The kind of radical re-think of government spending priorities that this requires goes well beyond the tokenistic tinkering that comes from the likes of the two currently major political parties in Britain. Michael Gove banning plastic straws is all very nice but it doesn’t exactly deal with the true scale of the problem especially when he backs fracking. Jeremy Corbyn eventually opposing fracking, after his party started to lose votes on the issue, is a lot better. But when push comes to shove who is he going to back the first time a trade union wants jobs in heavy polluting industry to be protected?

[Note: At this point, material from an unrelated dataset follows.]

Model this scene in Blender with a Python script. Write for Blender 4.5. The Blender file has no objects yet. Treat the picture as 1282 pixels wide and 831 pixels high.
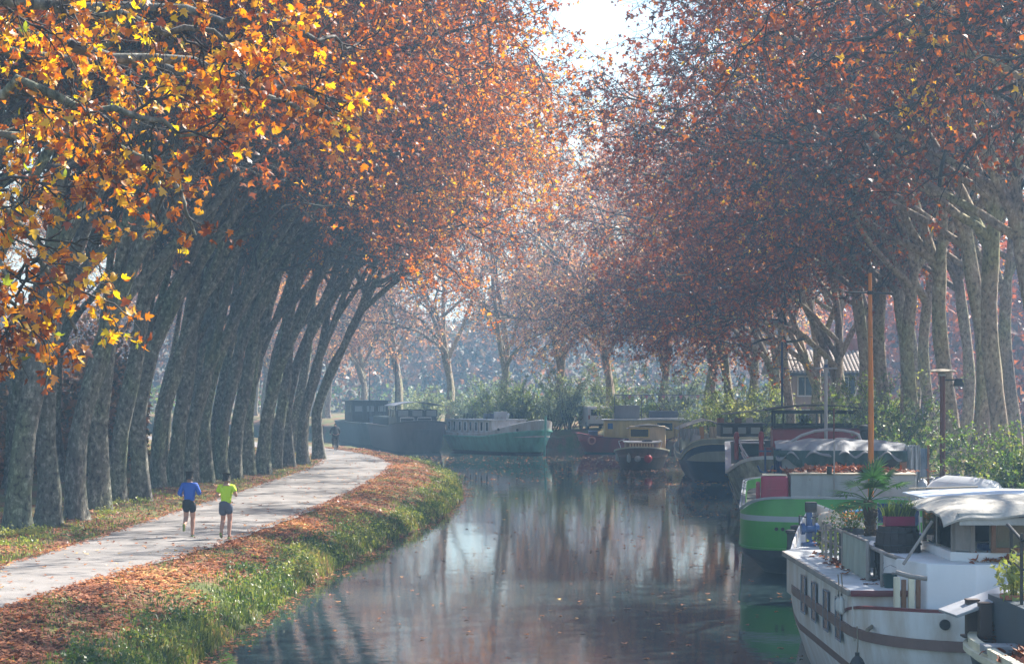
import bpy, bmesh, math, random
import numpy as np
from mathutils import Vector, Matrix, Quaternion
R = math.radians
sc = bpy.context.scene
C = sc.collection

# ---------------------------------------------------------------- camera, sky, sun, exposure
F, CX, HY, CAMZ = 2480.0, 641.0, 486.0, 5.1       # focal length in photo pixels, centre column, horizon row, eye height over the water
cam_d = bpy.data.cameras.new('camera')
cam = bpy.data.objects.new('camera', cam_d); C.objects.link(cam); sc.camera = cam
cam.location = (0, 0, CAMZ); cam.rotation_euler = (R(90), 0, 0)
cam_d.sensor_width = 36; cam_d.sensor_fit = 'HORIZONTAL'
cam_d.lens = 36 * F / 1282; cam_d.shift_y = 70.5 / 1282
cam_d.clip_start = 0.5; cam_d.clip_end = 3000

SUN_AZ, SUN_EL = 48.0, 45.0                        # clockwise from the view direction, and up
world = bpy.data.worlds.new('World'); sc.world = world; world.use_nodes = True
nt = world.node_tree
sky = nt.nodes.new('ShaderNodeTexSky'); sky.sky_type = 'NISHITA'; sky.sun_disc = False
sky.sun_elevation = R(SUN_EL); sky.sun_rotation = R(SUN_AZ)
sky.air_density = 1.3; sky.dust_density = 1.2; sky.ozone_density = 2.0
bgn = nt.nodes['Background']; bgn.inputs[1].default_value = 0.085
nt.links.new(sky.outputs[0], bgn.inputs[0])
S = Vector((math.sin(R(SUN_AZ)) * math.cos(R(SUN_EL)), math.cos(R(SUN_AZ)) * math.cos(R(SUN_EL)), math.sin(R(SUN_EL))))
sun_d = bpy.data.lights.new('sun', 'SUN'); sun_d.energy = 5.0; sun_d.angle = R(0.5); sun_d.color = (1.0, .93, .82)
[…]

The climate crisis we are facing has now reached such a pitch that it needs to be centre stage in policy making. Individuals can and do make an enormous difference by every consumption decision that they make and it is encouraging to see how quickly supermarket practices are changing under consumer pressure. Radical campaigners can and do make a difference and I believe actions will be needed like refusing to buy anything made in Brazil if their government is determined to destroy the rain forest to produce palm oil. But there is no substitute for intelligent political action. That is why the performance of the Green Party at the next election is so critical. Every vote that the Green Party gets sends a message that someone understands what needs to be done. Every time someone decides that the issue isn’t as important as getting rid of the Tories we get locked into the old binary political choices and there is a temptation for the next government to decide that voters don’t care about it. Given the urgency of the challenges we face it is vital that a strong independent voice for change comes through loud and clear.